- Written request -
Return, word for word, every line that follows.

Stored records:
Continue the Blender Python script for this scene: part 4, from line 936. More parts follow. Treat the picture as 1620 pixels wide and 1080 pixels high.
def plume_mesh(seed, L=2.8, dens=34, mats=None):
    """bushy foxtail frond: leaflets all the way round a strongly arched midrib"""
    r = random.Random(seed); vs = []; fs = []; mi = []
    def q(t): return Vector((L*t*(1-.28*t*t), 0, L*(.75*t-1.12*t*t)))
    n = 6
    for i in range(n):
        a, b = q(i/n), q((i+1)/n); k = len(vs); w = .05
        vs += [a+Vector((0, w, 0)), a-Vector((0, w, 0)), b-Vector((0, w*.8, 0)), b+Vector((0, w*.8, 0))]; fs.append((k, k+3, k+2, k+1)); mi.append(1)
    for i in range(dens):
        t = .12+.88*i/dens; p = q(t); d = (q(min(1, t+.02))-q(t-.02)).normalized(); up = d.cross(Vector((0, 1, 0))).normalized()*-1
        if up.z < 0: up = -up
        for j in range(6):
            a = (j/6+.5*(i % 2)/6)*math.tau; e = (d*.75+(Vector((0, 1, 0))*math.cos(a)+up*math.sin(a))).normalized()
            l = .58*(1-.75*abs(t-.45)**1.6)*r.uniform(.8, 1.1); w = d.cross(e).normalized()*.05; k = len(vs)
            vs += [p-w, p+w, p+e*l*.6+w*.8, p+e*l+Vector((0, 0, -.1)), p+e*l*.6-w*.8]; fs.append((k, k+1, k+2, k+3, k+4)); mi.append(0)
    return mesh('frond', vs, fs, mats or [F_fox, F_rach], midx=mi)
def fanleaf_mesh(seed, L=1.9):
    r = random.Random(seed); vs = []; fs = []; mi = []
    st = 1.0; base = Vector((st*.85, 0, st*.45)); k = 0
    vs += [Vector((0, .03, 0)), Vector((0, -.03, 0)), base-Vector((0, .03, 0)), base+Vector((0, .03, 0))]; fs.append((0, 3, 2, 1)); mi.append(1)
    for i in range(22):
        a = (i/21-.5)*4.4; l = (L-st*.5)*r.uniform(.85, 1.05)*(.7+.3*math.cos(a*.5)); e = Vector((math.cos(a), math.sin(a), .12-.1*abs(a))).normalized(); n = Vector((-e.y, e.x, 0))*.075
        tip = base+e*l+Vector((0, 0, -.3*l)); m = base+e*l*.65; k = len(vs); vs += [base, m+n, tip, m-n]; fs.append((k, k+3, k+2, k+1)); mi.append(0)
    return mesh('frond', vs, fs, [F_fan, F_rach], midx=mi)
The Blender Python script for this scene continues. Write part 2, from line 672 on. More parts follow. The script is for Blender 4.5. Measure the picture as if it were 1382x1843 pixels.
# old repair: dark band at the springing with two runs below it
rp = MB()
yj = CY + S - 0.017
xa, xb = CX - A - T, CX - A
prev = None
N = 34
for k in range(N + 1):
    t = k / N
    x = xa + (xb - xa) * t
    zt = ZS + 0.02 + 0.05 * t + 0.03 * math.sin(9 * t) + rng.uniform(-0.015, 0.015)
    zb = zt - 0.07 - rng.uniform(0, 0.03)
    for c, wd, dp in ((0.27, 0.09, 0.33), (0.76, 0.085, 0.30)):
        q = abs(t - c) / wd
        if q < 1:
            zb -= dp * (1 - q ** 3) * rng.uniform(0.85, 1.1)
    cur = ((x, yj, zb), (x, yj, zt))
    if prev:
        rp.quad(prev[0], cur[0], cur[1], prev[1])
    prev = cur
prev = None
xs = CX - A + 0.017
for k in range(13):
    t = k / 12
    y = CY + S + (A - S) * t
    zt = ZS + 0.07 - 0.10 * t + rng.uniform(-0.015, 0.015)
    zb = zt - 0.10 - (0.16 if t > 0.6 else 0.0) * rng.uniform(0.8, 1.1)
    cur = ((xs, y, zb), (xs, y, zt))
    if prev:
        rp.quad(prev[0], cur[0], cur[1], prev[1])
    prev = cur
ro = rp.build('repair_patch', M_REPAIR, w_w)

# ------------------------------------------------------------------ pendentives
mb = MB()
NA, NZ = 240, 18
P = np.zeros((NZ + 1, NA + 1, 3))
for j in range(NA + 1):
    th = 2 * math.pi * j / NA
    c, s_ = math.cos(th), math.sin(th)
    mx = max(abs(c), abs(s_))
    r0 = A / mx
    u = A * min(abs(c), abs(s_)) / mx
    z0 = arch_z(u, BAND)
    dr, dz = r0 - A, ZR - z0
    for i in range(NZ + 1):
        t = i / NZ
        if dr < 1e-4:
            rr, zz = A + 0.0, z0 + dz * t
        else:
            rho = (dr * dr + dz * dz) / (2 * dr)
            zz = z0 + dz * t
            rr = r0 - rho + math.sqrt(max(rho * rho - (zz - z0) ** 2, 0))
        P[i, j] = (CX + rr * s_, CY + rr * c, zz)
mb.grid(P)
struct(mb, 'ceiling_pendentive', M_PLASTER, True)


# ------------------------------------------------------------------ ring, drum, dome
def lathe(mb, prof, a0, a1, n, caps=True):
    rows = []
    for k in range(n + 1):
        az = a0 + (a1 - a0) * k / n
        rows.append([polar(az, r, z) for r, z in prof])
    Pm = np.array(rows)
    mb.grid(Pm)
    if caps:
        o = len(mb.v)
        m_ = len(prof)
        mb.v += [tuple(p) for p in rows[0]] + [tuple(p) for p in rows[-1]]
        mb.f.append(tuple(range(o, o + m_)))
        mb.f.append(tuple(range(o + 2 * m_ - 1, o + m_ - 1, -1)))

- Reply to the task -
Continue the Blender Python script for this scene: part 4, from line 936. More parts follow. Treat the picture as 1620 pixels wide and 1080 pixels high.
def plume_mesh(seed, L=2.8, dens=34, mats=None):
    """bushy foxtail frond: leaflets all the way round a strongly arched midrib"""
    r = random.Random(seed); vs = []; fs = []; mi = []
    def q(t): return Vector((L*t*(1-.28*t*t), 0, L*(.75*t-1.12*t*t)))
    n = 6
    for i in range(n):
        a, b = q(i/n), q((i+1)/n); k = len(vs); w = .05
        vs += [a+Vector((0, w, 0)), a-Vector((0, w, 0)), b-Vector((0, w*.8, 0)), b+Vector((0, w*.8, 0))]; fs.append((k, k+3, k+2, k+1)); mi.append(1)
    for i in range(dens):
        t = .12+.88*i/dens; p = q(t); d = (q(min(1, t+.02))-q(t-.02)).normalized(); up = d.cross(Vector((0, 1, 0))).normalized()*-1
        if up.z < 0: up = -up
        for j in range(6):
            a = (j/6+.5*(i % 2)/6)*math.tau; e = (d*.75+(Vector((0, 1, 0))*math.cos(a)+up*math.sin(a))).normalized()
            l = .58*(1-.75*abs(t-.45)**1.6)*r.uniform(.8, 1.1); w = d.cross(e).normalized()*.05; k = len(vs)
            vs += [p-w, p+w, p+e*l*.6+w*.8, p+e*l+Vector((0, 0, -.1)), p+e*l*.6-w*.8]; fs.append((k, k+1, k+2, k+3, k+4)); mi.append(0)
    return mesh('frond', vs, fs, mats or [F_fox, F_rach], midx=mi)
def fanleaf_mesh(seed, L=1.9):
    r = random.Random(seed); vs = []; fs = []; mi = []
    st = 1.0; base = Vector((st*.85, 0, st*.45)); k = 0
    vs += [Vector((0, .03, 0)), Vector((0, -.03, 0)), base-Vector((0, .03, 0)), base+Vector((0, .03, 0))]; fs.append((0, 3, 2, 1)); mi.append(1)
    for i in range(22):
        a = (i/21-.5)*4.4; l = (L-st*.5)*r.uniform(.85, 1.05)*(.7+.3*math.cos(a*.5)); e = Vector((math.cos(a), math.sin(a), .12-.1*abs(a))).normalized(); n = Vector((-e.y, e.x, 0))*.075
        tip = base+e*l+Vector((0, 0, -.3*l)); m = base+e*l*.65; k = len(vs); vs += [base, m+n, tip, m-n]; fs.append((k, k+3, k+2, k+1)); mi.append(0)
    return mesh('frond', vs, fs, [F_fan, F_rach], midx=mi)
The Blender Python script for this scene continues. Write part 2, from line 672 on. More parts follow. The script is for Blender 4.5. Measure the picture as if it were 1382x1843 pixels.
# old repair: dark band at the springing with two runs below it
rp = MB()
yj = CY + S - 0.017
xa, xb = CX - A - T, CX - A
prev = None
N = 34
for k in range(N + 1):
    t = k / N
    x = xa + (xb - xa) * t
    zt = ZS + 0.02 + 0.05 * t + 0.03 * math.sin(9 * t) + rng.uniform(-0.015, 0.015)
    zb = zt - 0.07 - rng.uniform(0, 0.03)
    for c, wd, dp in ((0.27, 0.09, 0.33), (0.76, 0.085, 0.30)):
        q = abs(t - c) / wd
        if q < 1:
            zb -= dp * (1 - q ** 3) * rng.uniform(0.85, 1.1)
    cur = ((x, yj, zb), (x, yj, zt))
    if prev:
        rp.quad(prev[0], cur[0], cur[1], prev[1])
    prev = cur
prev = None
xs = CX - A + 0.017
for k in range(13):
    t = k / 12
    y = CY + S + (A - S) * t
    zt = ZS + 0.07 - 0.10 * t + rng.uniform(-0.015, 0.015)
    zb = zt - 0.10 - (0.16 if t > 0.6 else 0.0) * rng.uniform(0.8, 1.1)
    cur = ((xs, y, zb), (xs, y, zt))
    if prev:
        rp.quad(prev[0], cur[0], cur[1], prev[1])
    prev = cur
ro = rp.build('repair_patch', M_REPAIR, w_w)

# ------------------------------------------------------------------ pendentives
mb = MB()
NA, NZ = 240, 18
P = np.zeros((NZ + 1, NA + 1, 3))
for j in range(NA + 1):
    th = 2 * math.pi * j / NA
    c, s_ = math.cos(th), math.sin(th)
    mx = max(abs(c), abs(s_))
    r0 = A / mx
    u = A * min(abs(c), abs(s_)) / mx
    z0 = arch_z(u, BAND)
    dr, dz = r0 - A, ZR - z0
    for i in range(NZ + 1):
        t = i / NZ
        if dr < 1e-4:
            rr, zz = A + 0.0, z0 + dz * t
        else:
            rho = (dr * dr + dz * dz) / (2 * dr)
            zz = z0 + dz * t
            rr = r0 - rho + math.sqrt(max(rho * rho - (zz - z0) ** 2, 0))
        P[i, j] = (CX + rr * s_, CY + rr * c, zz)
mb.grid(P)
struct(mb, 'ceiling_pendentive', M_PLASTER, True)


# ------------------------------------------------------------------ ring, drum, dome
def lathe(mb, prof, a0, a1, n, caps=True):
    rows = []
    for k in range(n + 1):
        az = a0 + (a1 - a0) * k / n
        rows.append([polar(az, r, z) for r, z in prof])
    Pm = np.array(rows)
    mb.grid(Pm)
    if caps:
        o = len(mb.v)
        m_ = len(prof)
        mb.v += [tuple(p) for p in rows[0]] + [tuple(p) for p in rows[-1]]
        mb.f.append(tuple(range(o, o + m_)))
        mb.f.append(tuple(range(o + 2 * m_ - 1, o + m_ - 1, -1)))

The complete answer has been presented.